Meskipun dianggap sebagai superstar, penolakan Edison tak didengar negara. Terlebih, Dr. Southwick memiliki banyak koneksi di Pemerintahan AS yang ia gunakan untuk meloloskan idenya. Maka, pada 1 Januari 1889, aturan pertama di dunia tentang eksekusi terpidana mati menggunakan listrik pun lahir.
Lalu pada 6 Agustus 1890, tepat hari ini 132 tahun silam, William Kemmler menjadi orang pertama di dunia yang dieksekusi mati dengan disetrum listrik di penjara negara bagian di Auburn, Syracuse, New York.

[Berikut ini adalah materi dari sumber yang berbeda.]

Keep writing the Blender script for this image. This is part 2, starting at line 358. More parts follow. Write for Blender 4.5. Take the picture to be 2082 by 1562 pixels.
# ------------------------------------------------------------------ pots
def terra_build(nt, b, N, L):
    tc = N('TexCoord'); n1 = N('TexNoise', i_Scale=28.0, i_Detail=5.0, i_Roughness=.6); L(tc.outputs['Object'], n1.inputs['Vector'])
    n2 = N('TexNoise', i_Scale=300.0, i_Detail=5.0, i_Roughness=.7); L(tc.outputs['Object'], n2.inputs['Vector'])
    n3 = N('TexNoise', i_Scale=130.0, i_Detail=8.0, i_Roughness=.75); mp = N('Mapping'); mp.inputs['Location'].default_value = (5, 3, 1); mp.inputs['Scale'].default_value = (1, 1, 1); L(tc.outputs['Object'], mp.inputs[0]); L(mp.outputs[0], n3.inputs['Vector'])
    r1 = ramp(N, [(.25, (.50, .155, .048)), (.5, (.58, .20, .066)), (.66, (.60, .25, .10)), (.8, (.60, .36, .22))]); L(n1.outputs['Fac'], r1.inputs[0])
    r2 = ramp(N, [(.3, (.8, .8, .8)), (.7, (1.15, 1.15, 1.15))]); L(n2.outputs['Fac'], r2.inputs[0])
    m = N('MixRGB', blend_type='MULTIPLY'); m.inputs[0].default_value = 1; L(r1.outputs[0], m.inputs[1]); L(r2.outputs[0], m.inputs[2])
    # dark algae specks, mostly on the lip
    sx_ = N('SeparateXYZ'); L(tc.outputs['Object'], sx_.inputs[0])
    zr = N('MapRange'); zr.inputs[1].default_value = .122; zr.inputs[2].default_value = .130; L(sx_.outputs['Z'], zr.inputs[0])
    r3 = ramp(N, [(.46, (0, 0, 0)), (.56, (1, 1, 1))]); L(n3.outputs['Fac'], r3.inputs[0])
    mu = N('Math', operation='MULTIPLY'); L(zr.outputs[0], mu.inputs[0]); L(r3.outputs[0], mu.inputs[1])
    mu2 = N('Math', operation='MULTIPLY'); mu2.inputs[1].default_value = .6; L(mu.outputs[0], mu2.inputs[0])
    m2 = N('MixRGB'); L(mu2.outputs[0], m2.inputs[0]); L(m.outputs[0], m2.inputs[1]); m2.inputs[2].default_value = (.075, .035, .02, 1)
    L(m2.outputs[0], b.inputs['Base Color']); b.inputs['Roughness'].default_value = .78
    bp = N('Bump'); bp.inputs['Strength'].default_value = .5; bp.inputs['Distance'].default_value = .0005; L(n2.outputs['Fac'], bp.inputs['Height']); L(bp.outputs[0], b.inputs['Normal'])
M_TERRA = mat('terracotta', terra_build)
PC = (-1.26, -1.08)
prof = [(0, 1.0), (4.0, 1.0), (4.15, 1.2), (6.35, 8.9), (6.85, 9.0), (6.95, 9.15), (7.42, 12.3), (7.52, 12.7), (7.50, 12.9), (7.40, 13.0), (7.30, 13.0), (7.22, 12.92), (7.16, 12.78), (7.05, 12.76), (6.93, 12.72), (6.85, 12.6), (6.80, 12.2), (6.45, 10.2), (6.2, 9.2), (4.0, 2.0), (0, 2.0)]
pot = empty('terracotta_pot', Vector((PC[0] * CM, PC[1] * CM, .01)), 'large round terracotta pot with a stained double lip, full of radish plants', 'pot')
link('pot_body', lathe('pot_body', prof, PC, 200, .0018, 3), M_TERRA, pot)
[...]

Kemmler atau ia sebut dirinya sebagai "John Hart", dieksekusi menggunakan "energi bermartabat" setelah diputus bersalah karena membunuh Matilda Ziegler, istrinya tanpa pernikahan (sui iuris). Pembunuhan itu terjadi pada 28 Maret 1889. Kemmler menghabisi istrinya dengan kapak usai bertengkar hebat sambil dipengaruhi minuman beralkohol.
Merujuk arsip The New York Times tanggal 9 Oktober 1890, Kemmler disetrum listrik dengan kekuatan 1.000 volt selama 17 detik. Ketika listrik dimatikan, ia dinyatakan meninggal dunia oleh dokter yang berjaga, Edward Charles Spitzka.
Namun, seorang saksi melihat Kemmler masih bernapas hingga membuat sang dokter menganulir keputusannya dan menyatakan sang terpidana masih hidup. Hal ini membuat algojo menekan kembali tombol "on" dengan menambah daya aliran hingga 2.000 volt. Akibatnya, tak seperti keyakinan Dr. Southwick, Kemmler meninggal dengan sangat mengenaskan: gosong, berdarah, dan mengeluarkan bau tak sedap.
Pada hari saat Kemmler dieksekusi, martabat listrik sebagai energi alamiah simbol modernitas dan pemercik kehidupan, jatuh dan hancur berantakan.